Pour terminer son chapitre et son ouvrage, Ian Kershaw s’interroge sur l’avenir de l’Europe et de l’UE (surtout suite au Brexit). Il en conclue que celles-ci rentrent dans une période d’incertitudes.

L’entreprise de Ian Kershaw était pour le moins périlleuse : réussir à raconter en 700 pages l’histoire du continent européen de 1950 à nos jours. Bien sûr, on pourra émettre quelques réserves sur l’ensemble comme par exemple, le fait que les références bibliographiques sont toutes à la fin de l’ouvrage rendant difficile la recherche documentaire sur un point particulier traité par l’historien. On pourra aussi objecter que toute l’Europe n’est pas forcément traitée avec équité : la situation dans les pays nordiques et les pays d’Europe du Sud est souvent moins développée que celle dans certains pays d’Europe occidentale (surtout Allemagne et Royaume-Uni) et d’Europe centrale et orientale (Pologne, Hongrie surtout). On pourra aussi regretter dans la version commentée l’absence de documents iconographiques et le peu de cartes (trois seulement…).

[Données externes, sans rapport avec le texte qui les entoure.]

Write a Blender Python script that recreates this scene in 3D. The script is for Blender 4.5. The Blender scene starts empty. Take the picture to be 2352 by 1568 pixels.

Mais, dépassé ces quelques réserves, on peut dire que l’entreprise est pleinement réussie. Cet ouvrage (et l’ensemble composé par les deux tomes) constitue un ouvrage de référence (comme Après-Guerre : une histoire de l’Europe depuis 1945 de Tony Judt) pour tout enseignant d’histoire (surtout pour ceux enseignant en 3ème et en Terminale) et d’HGGSP ainsi que pour les lycéens qui souhaiteraient préparer les concours d’IEP, par exemple. En effet, Ian Kershaw réussit avec brio à nous raconter et à rendre compréhensible 70 ans d’histoire politique, économique, culturelle et sociale d’un continent divisé. Il réussit aussi à mettre en avant les points communs mais aussi les différences (parfois subtiles) des diverses politiques nationales entreprises durant cette période. Et tout cela dans une langue claire (merci la traduction) rendant son récit passionnant.